SpaceX’s vertical integration is a massive advantage. Through partnerships with more than 30 mobile network operators, SpaceX’s direct-to-device cellular service, Starlink Mobile, provides data, voice, and messaging services to approximately 7.4 million monthly unique devices in about 30 countries, eliminating coverage “dead zones.” Since January 2025, it’s grown its constellation of  V1 Mobile satellites from 360 to approximately 650. Starship will be able to deploy approximately 50 mobile satellites per launch, accelerating expansion.

The SpaceX prospectus claims a total addressable market of $1.6 trillion for Starlink, including $740 billion for Starlink Mobile. But there is growing competition in the satellite-to-smartphone race.

AST SpaceMobile now delivers direct-to-device cellular service using larger satellites that could let it scale quickly, and Amazon Leo’s $11.5 billion acquisition of Globalstar in April 2026 gives it licensed L-band and S-band spectrum, critical frequencies for connecting to phones on the ground.  

Defense remains the backbone of the space economy

Defense has been the earliest and biggest customer for commercial space. SpaceX’s first two Falcon 1 launches were purchased by the U.S. Department of Defense. The company now finds itself in a commanding position as space-defense budgets soar.

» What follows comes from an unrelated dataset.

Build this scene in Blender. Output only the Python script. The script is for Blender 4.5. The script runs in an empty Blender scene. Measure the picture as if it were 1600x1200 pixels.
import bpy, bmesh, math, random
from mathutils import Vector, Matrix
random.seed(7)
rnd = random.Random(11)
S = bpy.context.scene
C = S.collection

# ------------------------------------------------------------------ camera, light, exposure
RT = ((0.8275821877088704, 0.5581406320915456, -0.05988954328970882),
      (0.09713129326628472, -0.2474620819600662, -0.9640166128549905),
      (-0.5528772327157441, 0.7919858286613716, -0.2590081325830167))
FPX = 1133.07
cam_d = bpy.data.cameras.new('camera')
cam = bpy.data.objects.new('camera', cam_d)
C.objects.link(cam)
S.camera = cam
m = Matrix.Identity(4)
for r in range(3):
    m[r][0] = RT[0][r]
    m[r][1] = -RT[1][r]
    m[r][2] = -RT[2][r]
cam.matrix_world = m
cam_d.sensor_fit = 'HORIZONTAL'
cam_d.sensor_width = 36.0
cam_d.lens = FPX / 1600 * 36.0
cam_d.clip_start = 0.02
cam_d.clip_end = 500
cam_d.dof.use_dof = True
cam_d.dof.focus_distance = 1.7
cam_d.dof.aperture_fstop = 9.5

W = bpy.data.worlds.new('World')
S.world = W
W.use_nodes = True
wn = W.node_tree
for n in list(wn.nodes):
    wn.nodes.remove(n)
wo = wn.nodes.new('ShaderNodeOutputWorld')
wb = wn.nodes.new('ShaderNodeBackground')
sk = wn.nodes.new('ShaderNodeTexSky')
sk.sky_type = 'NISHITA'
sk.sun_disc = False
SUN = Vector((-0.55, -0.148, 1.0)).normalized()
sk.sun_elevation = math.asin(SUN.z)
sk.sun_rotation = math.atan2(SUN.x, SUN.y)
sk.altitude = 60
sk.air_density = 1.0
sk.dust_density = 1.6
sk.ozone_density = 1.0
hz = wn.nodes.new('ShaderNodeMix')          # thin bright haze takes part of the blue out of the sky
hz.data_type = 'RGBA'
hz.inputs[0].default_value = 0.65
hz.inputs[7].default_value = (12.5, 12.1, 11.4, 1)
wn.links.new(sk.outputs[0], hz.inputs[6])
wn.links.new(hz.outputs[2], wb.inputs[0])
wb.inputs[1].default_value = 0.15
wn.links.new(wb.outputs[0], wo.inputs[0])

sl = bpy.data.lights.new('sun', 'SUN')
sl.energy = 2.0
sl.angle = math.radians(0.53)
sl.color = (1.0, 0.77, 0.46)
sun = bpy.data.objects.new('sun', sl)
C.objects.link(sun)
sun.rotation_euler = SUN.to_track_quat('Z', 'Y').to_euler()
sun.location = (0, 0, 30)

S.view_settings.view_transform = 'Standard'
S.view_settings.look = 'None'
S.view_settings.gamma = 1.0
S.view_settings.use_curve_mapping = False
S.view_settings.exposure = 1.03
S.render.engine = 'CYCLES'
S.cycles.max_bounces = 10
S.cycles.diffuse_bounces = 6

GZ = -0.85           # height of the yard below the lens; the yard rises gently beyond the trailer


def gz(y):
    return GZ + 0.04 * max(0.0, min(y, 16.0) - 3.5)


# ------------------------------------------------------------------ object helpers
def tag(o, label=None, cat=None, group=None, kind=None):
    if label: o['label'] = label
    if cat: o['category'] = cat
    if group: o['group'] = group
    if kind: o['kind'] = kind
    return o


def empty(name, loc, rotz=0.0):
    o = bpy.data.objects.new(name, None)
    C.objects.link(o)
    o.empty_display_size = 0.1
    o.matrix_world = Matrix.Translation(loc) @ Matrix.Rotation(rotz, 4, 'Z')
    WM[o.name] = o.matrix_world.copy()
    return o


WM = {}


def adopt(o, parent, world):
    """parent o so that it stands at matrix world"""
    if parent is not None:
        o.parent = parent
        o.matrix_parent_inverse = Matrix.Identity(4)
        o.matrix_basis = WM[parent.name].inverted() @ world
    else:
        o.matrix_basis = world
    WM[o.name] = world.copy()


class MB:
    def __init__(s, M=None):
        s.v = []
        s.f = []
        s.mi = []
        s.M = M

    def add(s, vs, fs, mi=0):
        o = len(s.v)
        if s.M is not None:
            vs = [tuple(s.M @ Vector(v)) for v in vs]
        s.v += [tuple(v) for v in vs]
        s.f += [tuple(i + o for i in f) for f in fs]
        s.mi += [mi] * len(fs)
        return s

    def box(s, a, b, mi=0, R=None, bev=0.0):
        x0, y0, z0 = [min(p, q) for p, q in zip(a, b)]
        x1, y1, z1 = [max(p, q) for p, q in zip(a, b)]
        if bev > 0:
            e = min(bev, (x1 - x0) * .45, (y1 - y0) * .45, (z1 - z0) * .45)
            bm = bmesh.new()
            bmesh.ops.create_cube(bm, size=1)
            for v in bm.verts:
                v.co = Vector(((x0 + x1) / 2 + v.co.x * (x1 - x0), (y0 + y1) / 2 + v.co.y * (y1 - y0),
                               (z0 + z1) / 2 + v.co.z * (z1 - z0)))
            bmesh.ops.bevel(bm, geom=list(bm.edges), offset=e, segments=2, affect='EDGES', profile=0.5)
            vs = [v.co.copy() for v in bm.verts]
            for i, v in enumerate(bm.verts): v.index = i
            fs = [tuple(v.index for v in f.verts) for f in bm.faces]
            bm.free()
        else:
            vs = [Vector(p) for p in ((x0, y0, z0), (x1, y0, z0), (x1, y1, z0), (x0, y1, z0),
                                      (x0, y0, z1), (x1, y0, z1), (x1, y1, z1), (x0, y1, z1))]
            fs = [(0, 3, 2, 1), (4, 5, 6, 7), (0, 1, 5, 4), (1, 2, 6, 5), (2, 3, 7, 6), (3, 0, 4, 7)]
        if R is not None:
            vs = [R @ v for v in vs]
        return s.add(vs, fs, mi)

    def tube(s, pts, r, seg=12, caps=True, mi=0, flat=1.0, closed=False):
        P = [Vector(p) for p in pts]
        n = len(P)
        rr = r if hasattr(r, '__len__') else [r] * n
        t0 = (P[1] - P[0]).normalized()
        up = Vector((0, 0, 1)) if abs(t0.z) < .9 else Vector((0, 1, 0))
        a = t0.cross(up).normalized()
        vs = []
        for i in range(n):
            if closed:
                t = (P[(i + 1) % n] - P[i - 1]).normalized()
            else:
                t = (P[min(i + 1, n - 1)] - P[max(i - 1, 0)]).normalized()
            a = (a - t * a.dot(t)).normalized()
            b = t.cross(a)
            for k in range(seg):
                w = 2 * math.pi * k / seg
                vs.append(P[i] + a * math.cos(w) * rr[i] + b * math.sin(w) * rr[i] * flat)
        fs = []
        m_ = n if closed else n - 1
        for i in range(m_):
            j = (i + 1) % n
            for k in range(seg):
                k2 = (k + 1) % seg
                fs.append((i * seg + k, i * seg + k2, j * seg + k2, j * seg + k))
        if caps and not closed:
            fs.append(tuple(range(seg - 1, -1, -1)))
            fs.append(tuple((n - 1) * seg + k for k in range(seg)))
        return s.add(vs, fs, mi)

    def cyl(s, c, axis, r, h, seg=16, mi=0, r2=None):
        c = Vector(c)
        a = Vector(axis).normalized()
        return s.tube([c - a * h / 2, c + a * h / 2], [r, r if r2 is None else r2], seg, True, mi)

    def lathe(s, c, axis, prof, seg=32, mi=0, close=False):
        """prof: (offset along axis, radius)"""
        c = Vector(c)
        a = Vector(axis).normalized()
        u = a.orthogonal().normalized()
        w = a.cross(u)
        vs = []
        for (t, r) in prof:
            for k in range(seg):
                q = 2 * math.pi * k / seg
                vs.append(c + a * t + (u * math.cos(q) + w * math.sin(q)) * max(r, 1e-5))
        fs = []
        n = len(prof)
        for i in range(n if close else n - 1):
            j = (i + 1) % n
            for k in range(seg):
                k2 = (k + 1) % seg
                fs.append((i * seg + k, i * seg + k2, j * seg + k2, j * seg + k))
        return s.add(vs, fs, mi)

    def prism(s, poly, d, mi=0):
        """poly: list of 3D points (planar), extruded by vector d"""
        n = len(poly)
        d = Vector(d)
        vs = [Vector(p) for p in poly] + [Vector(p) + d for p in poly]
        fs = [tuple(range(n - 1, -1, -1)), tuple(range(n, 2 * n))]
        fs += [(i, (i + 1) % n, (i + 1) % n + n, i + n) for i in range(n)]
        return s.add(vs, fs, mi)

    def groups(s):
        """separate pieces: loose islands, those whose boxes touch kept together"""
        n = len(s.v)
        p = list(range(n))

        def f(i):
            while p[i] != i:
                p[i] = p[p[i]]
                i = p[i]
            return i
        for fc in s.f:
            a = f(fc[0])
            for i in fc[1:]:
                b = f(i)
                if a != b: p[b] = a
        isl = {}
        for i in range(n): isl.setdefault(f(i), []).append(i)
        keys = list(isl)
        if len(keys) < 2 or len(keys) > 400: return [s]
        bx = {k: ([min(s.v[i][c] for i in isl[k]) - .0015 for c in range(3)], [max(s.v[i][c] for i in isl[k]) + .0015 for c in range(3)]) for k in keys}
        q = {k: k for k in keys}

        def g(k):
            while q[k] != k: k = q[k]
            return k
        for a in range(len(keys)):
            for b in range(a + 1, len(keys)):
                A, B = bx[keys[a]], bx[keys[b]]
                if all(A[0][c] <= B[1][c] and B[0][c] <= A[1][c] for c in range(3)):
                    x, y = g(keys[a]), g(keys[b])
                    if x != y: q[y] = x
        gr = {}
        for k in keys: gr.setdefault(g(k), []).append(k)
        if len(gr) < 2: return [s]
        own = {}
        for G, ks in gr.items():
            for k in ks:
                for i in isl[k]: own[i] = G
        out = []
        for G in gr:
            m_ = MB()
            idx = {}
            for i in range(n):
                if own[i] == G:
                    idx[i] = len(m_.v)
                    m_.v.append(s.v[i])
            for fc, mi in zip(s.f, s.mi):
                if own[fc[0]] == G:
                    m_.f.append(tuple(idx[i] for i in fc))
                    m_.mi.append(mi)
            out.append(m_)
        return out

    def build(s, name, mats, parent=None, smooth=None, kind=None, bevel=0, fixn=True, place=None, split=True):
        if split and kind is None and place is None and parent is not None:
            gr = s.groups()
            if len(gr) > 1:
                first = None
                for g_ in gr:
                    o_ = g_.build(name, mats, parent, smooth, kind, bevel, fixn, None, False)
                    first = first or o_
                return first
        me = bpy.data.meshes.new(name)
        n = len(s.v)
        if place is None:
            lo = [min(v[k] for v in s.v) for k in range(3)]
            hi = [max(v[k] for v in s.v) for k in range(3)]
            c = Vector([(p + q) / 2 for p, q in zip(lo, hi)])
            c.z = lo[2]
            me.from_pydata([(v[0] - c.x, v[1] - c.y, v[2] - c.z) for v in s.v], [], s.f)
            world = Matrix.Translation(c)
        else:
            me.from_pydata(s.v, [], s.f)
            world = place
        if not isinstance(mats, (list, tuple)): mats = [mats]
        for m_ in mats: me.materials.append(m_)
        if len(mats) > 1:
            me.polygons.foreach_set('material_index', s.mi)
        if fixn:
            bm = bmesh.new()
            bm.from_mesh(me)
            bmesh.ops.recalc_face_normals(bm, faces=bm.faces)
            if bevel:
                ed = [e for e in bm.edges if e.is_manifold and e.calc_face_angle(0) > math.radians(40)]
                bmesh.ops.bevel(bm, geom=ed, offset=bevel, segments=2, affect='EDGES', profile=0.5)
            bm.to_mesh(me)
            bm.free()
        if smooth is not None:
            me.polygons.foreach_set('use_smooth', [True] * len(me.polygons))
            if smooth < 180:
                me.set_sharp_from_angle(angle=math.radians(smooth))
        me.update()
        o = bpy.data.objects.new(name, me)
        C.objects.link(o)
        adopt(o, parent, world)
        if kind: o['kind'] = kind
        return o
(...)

The Trump administration has requested $71 billion in total Space Force funding for FY 2027, a 77% increase over 2026, including $40 billion designated for R&D. SpaceX is the leading launch contractor for the Space Force’s program focused on high-priority military and intelligence payloads; last April, it secured a $5.9 billion award for 28 launches through 2029.

ULA was awarded nearly $5.4 billion for 19 launches of its Vulcan Centaur, and Blue Origin, $2.4 billion for 7 missions. SpaceX also stands to earn another $2 billion in satellite work tied to the Golden Dome defense system. 

Rocket Lab, meanwhile, has U.S. Space Development Agency contracts worth a combined $1.3 billion to design and build secure communications and missile-warning satellites, plus a $190 million hypersonic-test launch contract. Earth monitoring satellite companies such as IceEye and Planet Labs have also seen revenues surge on defense demand; their civilian business lines are marginal in comparison.

The SpaceX IPO will be a watershed—and a wakeup  

As the first major space industry exit, the SpaceX IPO is expected to catalyze the sector, releasing a wave of capital and experienced talent as early investors take their payouts and longtime employees cash in their equity and fan out through the broader space ecosystem.

Beck, of Rocket Lab, sees the IPO as “net positive” for the industry—and a potential boon to his own company’s market cap. “As kind of the number-two behind SpaceX, we will be the comp. I’d take some of their multiples,” he says. 

In the unlikely event that the SpaceX IPO is a flop, Beck says, “space will become less interesting for everybody, as well. But Elon doesn’t generally have a habit of shitting the bed, so I think everything will be fine.” 

The SpaceX IPO could also bring needed scrutiny to the space industry, says Beck. He describes the industry as a place where, traditionally, “a smart CEO can wave their arms and tell a story, and unless you’ve got a PhD in mathematics, you can’t prove or disprove it. That’s led to some large failures.” 

Public market analysts asking real questions will make it harder to sell the purely speculative. That’s good for the industry, even if it’s uncomfortable for some of the players in it. As head of a public company since 2021, Beck says he’s gotten used to answering to analysts. “It’s basically super-easy, my job: Tell the truth, do what you say you’re going to do, and hit your numbers.” 

Part of running a public space company, though, is making sure that if you don’t deliver something in the promised timeframe, the rest of the business doesn’t suffer. SpaceX is taking the opposite approach. A massive chunk of its proposed valuation rests on Starship and how quickly it can become a reliable ride for the company’s business arms.

As the company’s prospectus notes, any failure or delay in the rocket would hamper SpaceX’s “deployment of next-generation satellites, global satellite-to-mobile connectivity, and orbital AI compute.” Sky-high ambitions are well and good. But on-the-ground fundamentals are essential.